Let $m, n \in \mathbb{N}$ and $n \le m$. Given $k$ subsets $X_1, X_2, \dots, X_k$ of $\{ 1, 2, \dots, m \}$ and $k$ nonnegative integers $a_1, a_2, \dots, a_k$, find all subsets $Y$ of $\{ 1, 2, \dots, m \}$ satisfying the following conditions:
- The set $Y$ contains exactly $n$ elements: $|Y| = n$
- The set $X_i$ has exactly $a_i$ elements with $Y$ in common: $\forall 1 \le i \le k: |X_i \cap Y| = a_i$
EXAMPLE. Let $m = 5$, $n = 2$. We are given the following conditions. Set $Y$ contains...
- 1 element out of $\{ 2, 3, 4, 5 \}$, $\quad$ ($a_1 = 1$)
- 2 elements out of $\{ 1, 2, 3, 4 \}$, $\quad$ ($a_2 = 2$)
- 1 element out of $\{ 1, 3, 4, 5 \}$. $\quad$ ($a_3 = 1$)
$Y = \{ 1, 2 \}$ is a unique solution. It is necessary to have $1 \in Y$, else we must select two elements of $\{ 2, 3, 4 \}$ (2nd set without $1$), which is a subset of the 1st set. Now consider the 3rd set. If we select $3, 4$ or $5$ instead of $2$, $Y$ would contain two elements from 3rd set.

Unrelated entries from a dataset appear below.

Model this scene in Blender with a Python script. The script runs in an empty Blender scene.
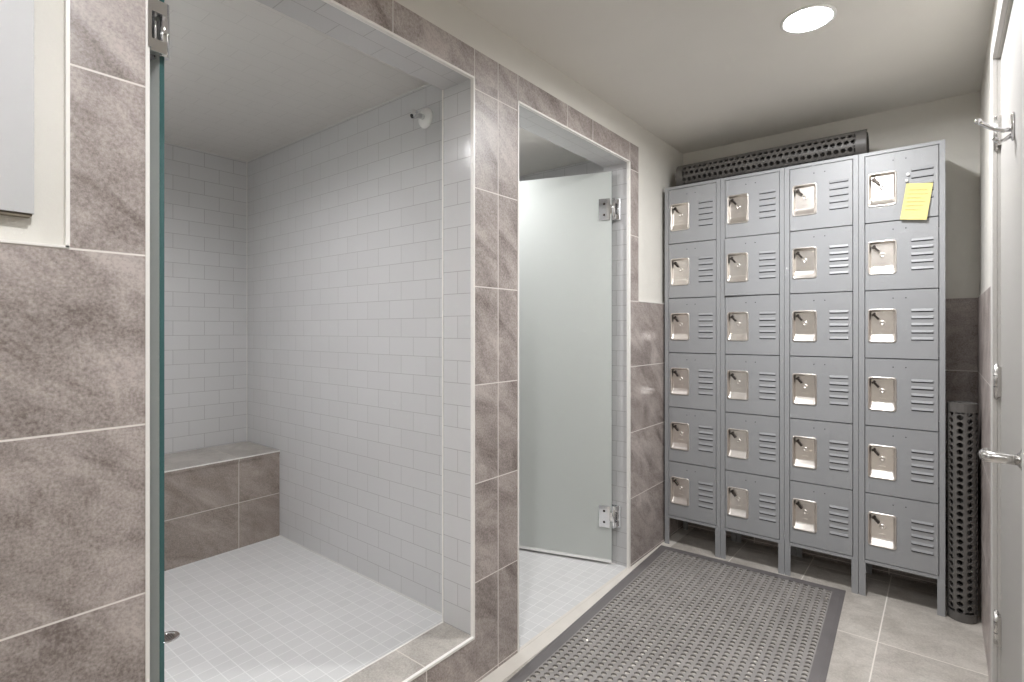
import bpy, bmesh, math, random
from mathutils import Vector, Matrix
random.seed(4)
C = bpy.context.scene.collection
sc = bpy.context.scene
PI = math.pi

# ------------------------------------------------------------ colours, materials
def lin(c):
    return tuple(((v/255)/12.92 if v/255 <= .04045 else ((v/255+.055)/1.055)**2.4) for v in c) + (1,)

def new_mat(name):
    m = bpy.data.materials.new(name); m.use_nodes = True
    nt = m.node_tree; b = nt.nodes['Principled BSDF']
    return m, nt, b

def N(nt, t, **kw):
    n = nt.nodes.new(t)
    for k, v in kw.items(): setattr(n, k, v)
    return n

def L(nt, a, b): nt.links.new(a, b)

def plain(name, col, rough=.5, metal=0, noise=.0, nscale=20, bump=0, bscale=200, spec=.5):
    m, nt, b = new_mat(name)
    b.inputs['Roughness'].default_value = rough
    b.inputs['Metallic'].default_value = metal
    b.inputs['Specular IOR Level'].default_value = spec
    tc = N(nt, 'ShaderNodeTexCoord')
    nz = N(nt, 'ShaderNodeTexNoise'); nz.inputs['Scale'].default_value = nscale; nz.inputs['Detail'].default_value = 4
    L(nt, tc.outputs['Object'], nz.inputs['Vector'])
    cr = N(nt, 'ShaderNodeValToRGB')
    c = lin(col)
    cr.color_ramp.elements[0].position = .3; cr.color_ramp.elements[1].position = .7
    cr.color_ramp.elements[0].color = tuple(v*(1-noise) for v in c[:3]) + (1,)
    cr.color_ramp.elements[1].color = tuple(min(1, v*(1+noise)) for v in c[:3]) + (1,)
    L(nt, nz.outputs['Fac'], cr.inputs['Fac']); L(nt, cr.outputs['Color'], b.inputs['Base Color'])
    if bump:
        n2 = N(nt, 'ShaderNodeTexNoise'); n2.inputs['Scale'].default_value = bscale
        L(nt, tc.outputs['Object'], n2.inputs['Vector'])
        bp = N(nt, 'ShaderNodeBump'); bp.inputs['Strength'].default_value = bump; bp.inputs['Distance'].default_value = .002
        L(nt, n2.outputs['Fac'], bp.inputs['Height']); L(nt, bp.outputs['Normal'], b.inputs['Normal'])
    return m

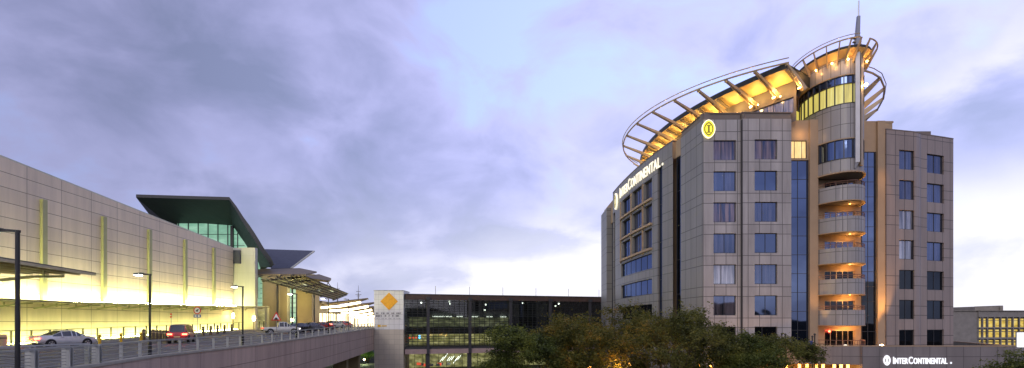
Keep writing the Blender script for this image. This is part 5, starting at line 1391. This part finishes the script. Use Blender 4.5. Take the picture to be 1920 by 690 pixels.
for k, (px, Y) in enumerate(((632, 128), (668, 132), (690, 126))):
    shrub(['lamp lit shrub under the viaduct, before the first pier', 'lamp lit shrub under the viaduct, right of the pier', 'lamp lit shrub under the viaduct, next to the sign tower'][k], px, Y, ZC-8+1.5, 5, 'leaf_lit', 50+k, 2500, 'shrubs lit up under the viaduct')
for k, (px, py, Y) in enumerate(((1310, 686, 47), (1333, 688, 48), (1444, 685, 52), (1475, 688, 52), (1180, 684, 50), (1105, 688, 52), (643, 680, 122), (683, 674, 122))):
    p = P(px, py, Y); und = k >= 6
    s = thing('garden_lamp', ['orange globe lamp left of the pair under the thin open tree', 'orange globe lamp right of the pair under the thin open tree', 'orange globe lamp behind the low bushy green tree', 'orange globe lamp behind the low bushy olive tree', 'orange globe lamp behind the tallest rust tree', 'orange globe lamp behind the smaller rust tree', 'pale globe lamp under the viaduct, left of the pier', 'pale globe lamp under the viaduct, near the sign tower'][k], 'lamp', (p.x, Y, 0), 0, 'globe lamps on tall posts')
    m = MB(); m.tube([(p.x, Y, 0), (p.x, Y, p.z-.1)], .07, 8); m.build('post', 'lamp_black', s)
    m = MB(); m.sphere(p, .17, 10, 8); m.build('globe', 'lamp_orange' if not und else 'lamp_warm', s)
    lamp('garden_light', (p.x, Y-.6, p.z+.1), 260 if not und else 500, (1, .5, .13) if not und else (.8, 1, .5), size=.2)
lamp('tree_light', (PX(1165, 38), 38.6, ZC-3.4), 200, (1, .48, .12), size=.3)

# ------------------------------------------------------------------ render settings
SC.view_settings.view_transform = 'Standard'; SC.view_settings.look = 'None'; SC.view_settings.exposure = 0; SC.view_settings.gamma = 1
SC.render.engine = 'CYCLES'
SC.cycles.use_denoising = True
try: SC.cycles.denoiser = 'OPENIMAGEDENOISE'
except Exception: pass
SC.cycles.max_bounces = 6; SC.cycles.diffuse_bounces = 3; SC.cycles.glossy_bounces = 3; SC.cycles.transmission_bounces = 4; SC.cycles.transparent_max_bounces = 8
SC.cycles.caustics_reflective = False; SC.cycles.caustics_refractive = False; SC.cycles.sample_clamp_indirect = 6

Of course, there may be many solutions, up to $\binom{m}{n}$ to be specific.
QUESTIONS. I have the following two questions:
- Are there any algorithms better than trivial brute-force to find all solutions to an instance of this problem? Do these algorithms fulfill known lower bounds?
- Given that there exists a unique solution, can we use this extra knowledge to do better than in the general case in terms of time complexity?
MY APPROACHES. Obviously, it is possible to enumerate all $\binom{m}{n}$ subsets and check the conditions. At least for the last step (I know, the first step causes the lack of efficiency) I can think of some improvements. First, we may represent the sets as boolean arrays of size $m$. When iterating over the possible solutions, we may compute $X_i \cap Y$ in time $\mathcal{O}(m)$ resulting in an $\mathcal{O}\left(m\binom{m}{n}\right)$ solution. Additionally, if there is a set $X_i$ with $|X_i| = a_i$ we are lucky. In this case, we know $X_i \subseteq Y$ and may erase all elements of $X_i$ in the other subsets $X_j$ replacing $a_j$ by $a_j - |X_i \cap X_j|$. But in general, this special case does not occur with certainty.
I would appreciate any kind of help and material.